Es ist eine hochinteressante Debatte in Gang gekommen, deren Ergebnis wir abwarten. Mit dem Bonus wollen wir die Mitglieder stärker ins Zentrum unserer Tarifpolitik rücken. In der IG Metall haben wir einen großen Bedarf nach Konzepten, die uns attraktiver machen und uns in eine Gewinnerposition bringen.

Arbeitsrechtler und Arbeitgeber werfen Ihnen einen Verstoß gegen den Gleichbehandlungsgrundsatz vor.

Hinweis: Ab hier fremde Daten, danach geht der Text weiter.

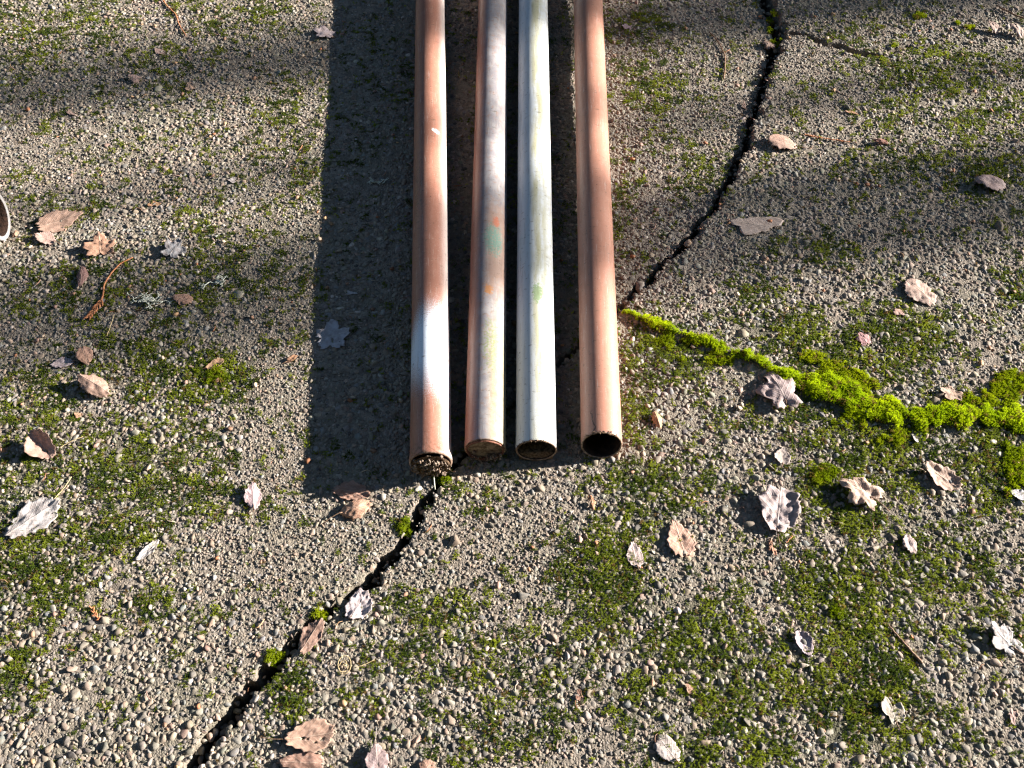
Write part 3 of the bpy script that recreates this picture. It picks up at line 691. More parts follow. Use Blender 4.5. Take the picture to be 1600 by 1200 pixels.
for i in range(16):
    a = r.uniform(1.3, 5.0); d = r.uniform(.014, .028); b = Vector((math.sin(a) * d, -.002, math.cos(a) * d)); pts = [b]
    dv = Vector((math.sin(a) * .4, -1, math.cos(a) * .5 - .3)).normalized()
    for q in range(6):
        dv = (dv + Vector((r.gauss(0, .5), r.gauss(0, .35), r.gauss(0, .5) - .1))).normalized(); pts.append(pts[-1] + dv * .0024)
    V, Fc = tube(pts, [.0005] * 5 + [.0004, .0002], 5); link('root', mesh_py('root', V, Fc, M_ROOT), p1)
V, Fc = tube([(.002, -.002, -.026), (.0025, -.008, -.028), (.003, -.016, -.029), (.004, -.026, -.0315)], [.0011, .0010, .0009, .0007], 6); link('root', mesh_py('root', V, Fc, M_LICHEN), p1, label='pale thick root hanging over the crack')

p2 = put_pipe(2, 'silver oversprayed brown pipe with teal paint patch and a capped end, second from left', paint2(), bead=.0)
cap = link('end_cap', disc_mesh('end_cap', PR - .0028, .0035, .0012, M_CLAY, 7, rough=6), p2, label='recessed muddy end cap')
V, Fc = [], []
seg = 64
for i, (rr, yy) in enumerate([(PR - .0024, .0005), (PR - .0024, -.0018), (PR - .0036, -.0022), (PR - .0042, .003)]):
    for q in range(seg): a = 2 * math.pi * q / seg; V.append((math.sin(a) * rr, yy + .0004 * math.sin(a * 7 + i), math.cos(a) * rr))
for i in range(3):
    for q in range(seg): q2 = (q + 1) % seg; Fc.append((i * seg + q, i * seg + q2, (i + 1) * seg + q2, (i + 1) * seg + q))
link('rim_ring', mesh_py('rim_ring', V, Fc, plain_mat('rust_ring', (.12, .045, .025), (.24, .10, .06), 200)), p2, label='rust brown rim ring')
c_ = crumbs_on(p2, 'mud_crumbs', 50, .016, .029, M_CLAY, 14, (-.006, .002), (.001, .0028), (2.0, 4.2)); c_['kind'] = 'stuff'

p3 = put_pipe(3, 'white pipe with yellow green grime and a green spot, third from left', paint3())
V = []; Fc = []; nx_, ny_ = 22, 26; fr = PR - .0027
for j in range(ny_):
    yy = .003 + .12 * (j / (ny_ - 1)) ** 1.5; lv = -.013 + .016 * min(1, yy / .05)
    half = math.sqrt(fr * fr - lv * lv) * 1.0
    for i in range(nx_):
        x = -half + 2 * half * i / (nx_ - 1); V.append((x, yy, lv + .004 * (float(fbm(np.array(x * 170 + 9), np.array(yy * 170), 5, 3)) - .5) - (.02 if j == 0 else 0)))
for j in range(ny_ - 1):
    for i in range(nx_ - 1): a = j * nx_ + i; Fc.append((a, a + 1, a + nx_ + 1, a + nx_))
link('soil_fill', mesh_py('soil_fill', V, Fc, M_SOIL), p3, label='dark soil lying inside the pipe mouth')
c_ = crumbs_on(p3, 'rim_crumbs', 40, .0285, .0305, M_SOIL, 19, (-.001, .003), (.0006, .0016), (-1.2, .6)); c_['kind'] = 'stuff'

p4 = put_pipe(4, 'plain copper brown pipe with an open dark mouth, rightmost of four', paint4(), slant=.16)
c_ = crumbs_on(p4, 'mud_crust', 46, .0290, .0306, M_SOIL, 23, (.003, .0075), (.0006, .0019), (-1.1, .75)); c_['kind'] = 'stuff'

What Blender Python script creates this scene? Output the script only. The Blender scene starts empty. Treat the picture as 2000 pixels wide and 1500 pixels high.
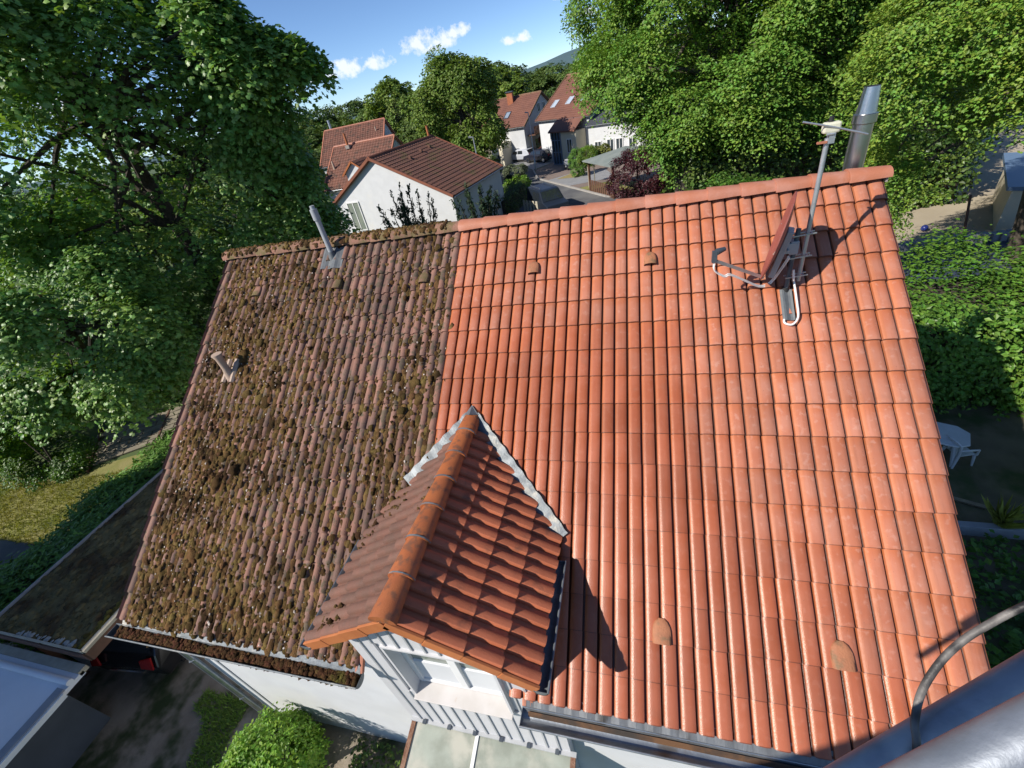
import bpy, bmesh, math, random
import numpy as np
from mathutils import Vector, Matrix

# ------------------------------------------------------------------ camera, light
SC = bpy.context.scene
COL = SC.collection
cam_d = bpy.data.cameras.new("camera")
cam = bpy.data.objects.new("camera", cam_d)
COL.objects.link(cam)
RX = Vector((0.95907, 0.22001, -0.17829))
RY = Vector((-0.01365, -0.59295, -0.80512))
RZ = Vector((-0.28285, 0.77460, -0.56568))
cam.matrix_world = Matrix(((RX.x, -RY.x, -RZ.x, 7.0272), (RX.y, -RY.y, -RZ.y, -6.2638),
                           (RX.z, -RY.z, -RZ.z, 8.9481), (0, 0, 0, 1)))
cam_d.sensor_width = 36.0
cam_d.lens = 36.0 * 845.1 / 2000.0
cam_d.clip_start = 0.05
cam_d.clip_end = 6000
SC.camera = cam

SUN = Vector((-0.603, -0.520, 0.612)).normalized()          # towards the sun
sun_d = bpy.data.lights.new("sun", 'SUN')
sun_d.energy = 5.0
sun_d.angle = math.radians(0.5)
sun_d.color = (1.0, 0.94, 0.85)
sun = bpy.data.objects.new("sun", sun_d)
COL.objects.link(sun)
sun.rotation_euler = SUN.to_track_quat('Z', 'Y').to_euler()
sun.location = (-30, -26, 40)

SC.view_settings.view_transform = 'Standard'
SC.view_settings.look = 'None'
SC.view_settings.gamma = 1.0
SC.view_settings.exposure = 0.30
SC.cycles.max_bounces = 6
SC.cycles.transparent_max_bounces = 6

world = bpy.data.worlds.new("World")
SC.world = world
world.use_nodes = True
wn, wl = world.node_tree.nodes, world.node_tree.links
wn.clear()
w_out = wn.new("ShaderNodeOutputWorld")
w_bg = wn.new("ShaderNodeBackground")
w_bg.inputs["Strength"].default_value = 0.125
sky = wn.new("ShaderNodeTexSky")
sky.sky_type = 'NISHITA'
sky.sun_disc = False
sky.sun_elevation = math.asin(SUN.z)
sky.sun_rotation = math.atan2(SUN.x, SUN.y)
sky.altitude = 1800
sky.air_density = 0.75
sky.dust_density = 0.05
sky.ozone_density = 5.0
wtc = wn.new("ShaderNodeTexCoord")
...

Das ist Heuchelei. Arbeitgeber, die überall Ungleichbehandlung tolerieren oder sogar forcieren, werfen uns das vor. Wenn Firmen keinen Tarif zahlen, ist das die gröbste Form von Ungleichbehandlung – was tun die Arbeitgeber dagegen? Wir wollen aber Engagement und Mitwirkung fördern, deshalb halte ich unsere Idee mit dem Mitgliederbonus für sehr zeitgemäß.

Das Gespräch führte Alfons Frese.

Detlef Wetzel , 51, ist Chef der nordrhein- westfälischen IG Metall. Wetzel hat bei einigen Unternehmen einen tariflichen Bonus für IG Metall-Mitglieder vereinbart, der sehr umstritten ist.